Thursday, March 21, 2013

The Baytown Outlaws


  Every so often, a movie comes along, out of the blue- one that you did not know about -and completely surprises you. The Baytown Outlaws, is one of those movies. I hadn't seen a poster, a trailer, nor a single shred of news about this little gem until this same day. (Well... technically yesterday, but I'm a night owl so, that's how it is.) I got my hands on it pronto and watched it straightaway, and boy am I glad I saw it.

  I'll pretty much flock to any bloodbath of a movie with grizzled good guys, vile bad guys, and loads of big guns between them.  And... that is what The Baytown Outlaws is. However, it is also more...
I'll say right now, this movie has heart. It was entirely unexpected, because it could've been perfectly enjoyable without any emotions to it too. Only because it's that type of movie. It could've been a soulless wrecking ball of southern catastrophe without a single thoughtful moment in sight, so long as it was fast, bloody, and not bullshitty (we'll get to "bullshitty" in a bit). However, what's wonderful about this flick, is that it decides to grow a heart halfway through.

  Which in some more unfortunate cases can ruin a movie. Not that heart itself can ruin a movie, but when a ballsy gritty action flick, turns on a dime and the mood and tone and everything shift dramatically... it can be more than jarring. It can alienate your audience.

  Fortunately, the tone shift in this movie was well worked up to and actually adds to the proceedings rather than jarringly alter or detract from them. The enjoyment factor of this flick is not hampered by the emotional turn it takes in the third act. Mind you, it's not like... tear jerking emotions, but it's more heart and story than a movie like this could be expected to have. It's so effective too, it's awesome.  Now, about how a movie like this can be bullshitty; it's like when... you have good action, but it's marred by shaky camera work. Or good action pared with a story so stupid it's beyond redemption. Or when the premise promises lots of action and shooting and you get... nearly none. (see: Max Payne)
That's "bullshitty", and this movie ain't it.
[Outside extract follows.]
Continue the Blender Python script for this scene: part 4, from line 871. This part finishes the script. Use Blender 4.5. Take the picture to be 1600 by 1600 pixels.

  Cutting to the chase, this little caper is about these three redneck, mercenary brothers hired by a lady to rescue her son from her evil drug dealer ex-husband. Firstly, that's a great setup. No matter who you are, or where you're from- that sounds like an ass-kicking good time. Secondly, the brothers have a fantastic on-screen dynamic and their chemistry is wonderful. Which is why I also have ease in comparing it to The Boondock Saints. Another hyper-violent vigilante movie with brothers as protagonists.  The differences are endless, but I'm reflecting mostly on the brothers' dynamic and chemistry. Both movies have it in spades. Say what you will about the Saints, but Sean Patrick Flannery and Norman Reedus were awesome together.

  Just like the dudes in this flick. Awesome. Awesome. I love watching them do their thing, with a franchise's worth of potential in-jokes and unique quirks, this trio of redneck badasses single-(or should I say triple?)-handedly made the movie for me. As badass and strapped to the teeth with guns as they are, there's also something endearing about them. They're certainly not the creepy kind of bayou recluses that only come out of hibernation to kill things and intimidate people. They're brothers, and they act like it. They have personalities, not thousand yard stares.

  All this and what seems like a -total- lack of cgi, and you've got a winner. The shootouts are intense and bloody, the movie is a big ball of bullet-riddled fun, and there's not too much to complain about. I'm outright shocked this hasn't gotten more attention. Or maybe it has and I'm the recluse. Who knows. Either way, I recommend it. Fully.